The parallels are fascinating: both tales involve women who were destroyed -- whether by their own actions or by betrayal-- and who return to weep, not just as symbols of personal grief, but as omens for others. Both are deeply entwined with themes of shame, injustice, and a society’s judgment on women who transgress certain boundaries, whether that’s taking a lover, losing children, or speaking out against the powerful.

Blindboy also tells of another way Banshees could be created: they could begin as traditional Irish funeral singers, called Keeners, who would perform songs of lament at traditional multi-day Irish funerals. If these singers ever refused a job, that is, they refused to sing at a funeral they were asked to perform at, they could be divinely punished for this by becoming a Banshee after their own death. The Banshee is reputed to foretell a death by her appearance, and it would be a kind of irony that the Keener would then be punished for refusing to sing at funerals by being made to foretell deaths instead. 

There’s something tidy and terrifying about the way a keener becomes a banshee. One minute she’s the town’s designated mourner, letting folks grieve without having to make too much noise themselves. Next thing you know, she’s a walking omen, a shrieking specter nobody wants to see. She stops being a woman doing a job and turns into the job itself: stripped of choice, swallowed by the role.

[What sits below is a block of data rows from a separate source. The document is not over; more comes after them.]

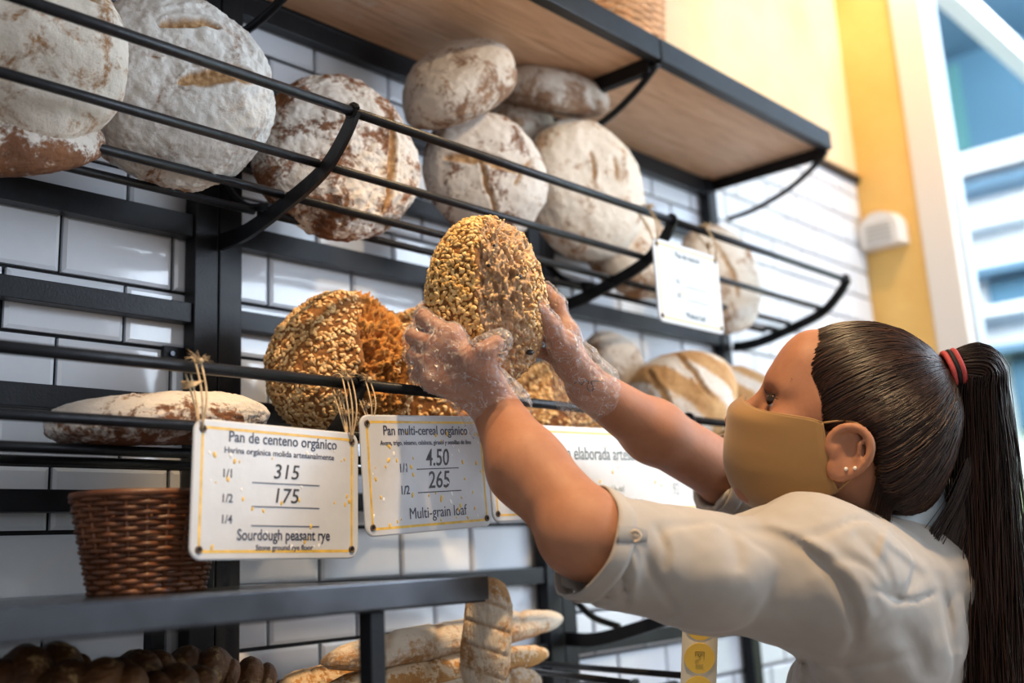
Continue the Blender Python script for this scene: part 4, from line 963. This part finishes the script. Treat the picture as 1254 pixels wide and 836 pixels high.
Dd = Dd+.012*np.sin(t*math.pi)*g_.normal(size=(len(st), 1, 3)); Dd /= np.linalg.norm(Dd, axis=2, keepdims=True); flat = Dd.reshape(-1, 3); R_ = hair_r(flat).reshape(len(st), k_)
pf = hc+flat*R_.reshape(-1)[:, None]; ge = np.clip((pf[:, 2]-zl(pf[:, 1]))/.022, 0, 1).reshape(len(st), k_)
lump_ = noise(np.stack([flat@nrm(1, .3, .2)*16, flat@nrm(.2, 1, -.4)*16, flat[:, 0]*0], 1), 3).reshape(len(st), k_)
R_ = R_-.009*(1-ge)**2*(ge < 1)+g_.uniform(-.0006, .0014, (len(st), 1))+.0008*lump_
tone = np.clip(g_.normal(.42, .25, len(st)), 0, 1)
strands('hair_strands', HO+(hc+flat*R_.reshape(-1)[:, None]).reshape(len(st), k_, 3)@HA, g_.uniform(.00035, .0008, len(st)), tone, hair)
TW_ = HO+Tl@HA; TDW = TD@HA; tx, ty, td = pix(TW_); print('tie px', tx, ty, td)
M_coral = simple('coral_hair_tie', (.75, .10, .09), .6, 0, .4, 400); M_blk = simple('black_hair_tie', (.012, .01, .012), .6)
axp = nrm(*(RT*.93+UP*.30-FW*.12)); e1, e2, _ = frame(axp, UP)
tie = None
for k, (o__, mt) in enumerate(((.000, M_coral), (.0052, M_blk), (.0104, M_coral))):
    c = TW_+axp*(o__+.002); ring = [c+(e1*math.cos(a)+e2*math.sin(a))*(.0185+.0006*math.sin(a*5)) for a in np.linspace(0, 2*math.pi, 41)[:-1]]
    tt_ = MB().tube(ring, .0034, 8, closed=True).build('hair_tie', mt, woman, True)
# ponytail
pp = [tuple(TW_), tuple(TW_+axp*.016), tuple(P_(tx+42, ty-2, td-.002)), tuple(P_(1200, 478, td)), tuple(P_(1204, 560, td)), tuple(P_(1206, 650, td-.005)), tuple(P_(1208, 740, td-.01)), tuple(P_(1210, 830, td-.012)), tuple(P_(1214, 900, td-.012))]
k_ = 30; C_ = curve_pts(pp, k_); tt = np.linspace(0, 1, k_); wd = np.interp(tt, [0, .06, .14, .28, .45, .7, 1], [.009, .012, .018, .026, .031, .040, .048])
M2 = 2600; ncl = 60; clx = g_.normal(size=(ncl, 2)); clx /= np.maximum(1, np.linalg.norm(clx, axis=1))[:, None]; ci = g_.integers(0, ncl, M2)
off0 = g_.normal(size=(M2, 2))*.5; off0 /= np.maximum(1, np.linalg.norm(off0, axis=1))[:, None]
mixw = np.clip((tt-.25)/.5, 0, 1)[None, :, None]*.62; off = off0[:, None]*(1-mixw)+(clx[ci]+off0*.16)[:, None]*mixw
wave = .10*np.sin(tt[None, :, None]*7+g_.uniform(0, 6, (M2, 1, 2)))*tt[None, :, None]+.10*np.sin(tt[None, :, None]*5+(clx[ci]*9)[:, None])*tt[None, :, None]
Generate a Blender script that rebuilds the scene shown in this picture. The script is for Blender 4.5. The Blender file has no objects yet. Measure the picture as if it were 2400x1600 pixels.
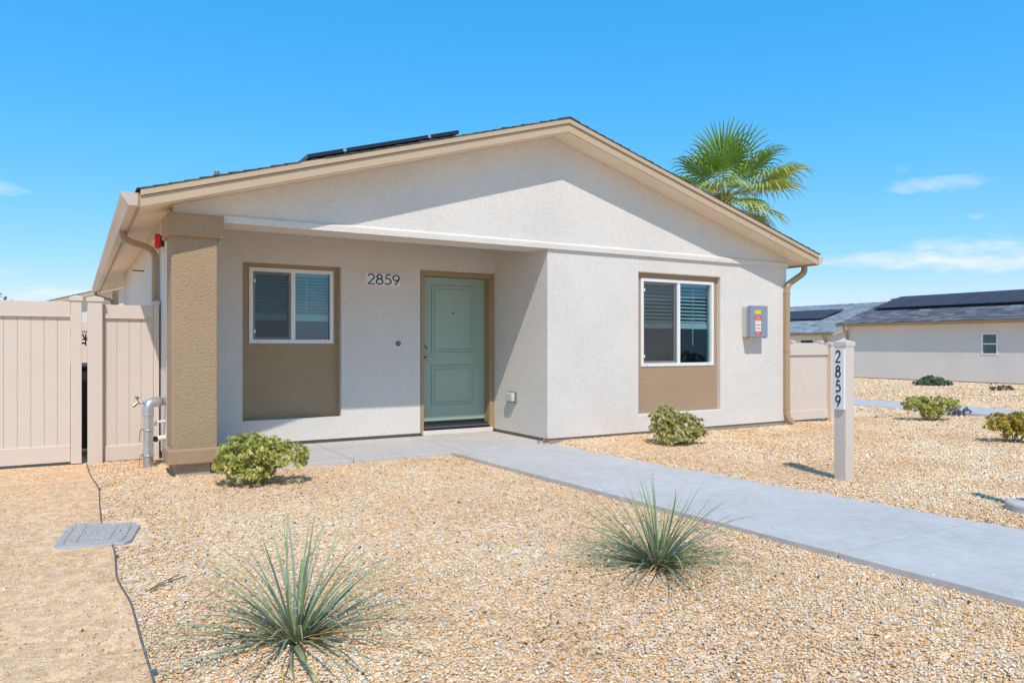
import bpy, bmesh, math, random
import numpy as np
from mathutils import Vector, Matrix, noise
random.seed(7)
R = math.radians
scene = bpy.context.scene
C = scene.collection

# ---------------------------------------------------------------- camera, sky, sun, exposure
TH, CAMH = 0.534, 1.292
cam = bpy.data.cameras.new('camera'); camo = bpy.data.objects.new('camera', cam); C.objects.link(camo)
camo.location = (0, 0, CAMH); camo.rotation_euler = (R(90), 0, -TH)
cam.sensor_width = 36; cam.lens = 26.0; cam.shift_y = 0.0041; cam.clip_start = 0.05; cam.clip_end = 3000
scene.camera = camo

SUN = Vector((0.42, 1.0, -1.43)).normalized()          # direction the light travels
sun_el = math.asin(-SUN.z); sun_az = math.atan2(-SUN.x, -SUN.y)
world = bpy.data.worlds.new('World'); scene.world = world; world.use_nodes = True
wt = world.node_tree; wn = wt.nodes; wl = wt.links; wn.clear()
def wnode(t, **k):
    n = wn.new(t)
    for a, b in k.items(): setattr(n, a, b)
    return n
sky = wnode('ShaderNodeTexSky', sky_type='NISHITA', sun_disc=False)
sky.sun_elevation = sun_el; sky.sun_rotation = sun_az; sky.altitude = 150
sky.air_density = 1.0; sky.dust_density = 0.25; sky.ozone_density = 2.2
SKY_STRENGTH = 0.15
bg = wnode('ShaderNodeBackground'); bg.inputs['Strength'].default_value = SKY_STRENGTH
wout = wnode('ShaderNodeOutputWorld')
hsv = wnode('ShaderNodeHueSaturation'); hsv.inputs['Saturation'].default_value = 1.35; hsv.inputs['Value'].default_value = 1.0
hsv.inputs['Hue'].default_value = 0.49
wl.new(sky.outputs[0], hsv.inputs['Color'])
# tone of the air: a deep clear desert sky, paler but not burnt out at the horizon
ssep = wnode('ShaderNodeSeparateColor'); scmb = wnode('ShaderNodeCombineColor'); wl.new(hsv.outputs[0], ssep.inputs[0])
for i, (gain, pw) in enumerate(((.76, .90), (1.76, .50), (3.72, .255))):
    a_ = wnode('ShaderNodeMath', operation='POWER'); a_.inputs[1].default_value = pw; wl.new(ssep.outputs[i], a_.inputs[0])
    b_ = wnode('ShaderNodeMath', operation='MULTIPLY'); b_.inputs[1].default_value = gain; wl.new(a_.outputs[0], b_.inputs[0]); wl.new(b_.outputs[0], scmb.inputs[i])
# small fair-weather clouds, the same all round the horizon
tc = wnode('ShaderNodeTexCoord'); sep = wnode('ShaderNodeSeparateXYZ'); wl.new(tc.outputs['Generated'], sep.inputs[0])
def wmath(op, a, b=None, clamp=False):
    n = wnode('ShaderNodeMath', operation=op, use_clamp=clamp)
    for i, v in enumerate((a, b)):
        if v is None: continue
        if isinstance(v, (int, float)): n.inputs[i].default_value = v
        else: wl.new(v, n.inputs[i])
    return n.outputs[0]
zc = wmath('MAXIMUM', sep.outputs[2], 0.0)
den = wmath('ADD', zc, 0.16)
cx_ = wmath('DIVIDE', sep.outputs[0], den); cy_ = wmath('DIVIDE', sep.outputs[1], den)
comb = wnode('ShaderNodeCombineXYZ'); wl.new(cx_, comb.inputs[0]); wl.new(cy_, comb.inputs[1])
n1 = wnode('ShaderNodeTexNoise'); n1.inputs['Scale'].default_value = 1.55; n1.inputs['Detail'].default_value = 7; n1.inputs['Roughness'].default_value = 0.55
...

And it’s not hard to see how that shift might come out of real-life discomfort: the shame of failing your neighbors when it’s your turn to cry, or the quiet punishment society doles out to women who emote too freely in public.

Blindboy’s tale of a Banshee turned fox is funny on its surface, but the stories it touches on go far deeper. They show how much folklore functions as a mirror -- reflecting not just our fears of death, but our deeper concerns about guilt, injustice, gender roles, and the proper handling of grief. Whether it’s a ghost crying on a riverbank in Mexico or a wailing spirit hovering by an Irish window, these figures endure because they express something beyond language: the keening sound of loss, the echo of things unresolved, the sorrow that waits just outside the door.

And sometimes, of course, it’s just a fox with a cough.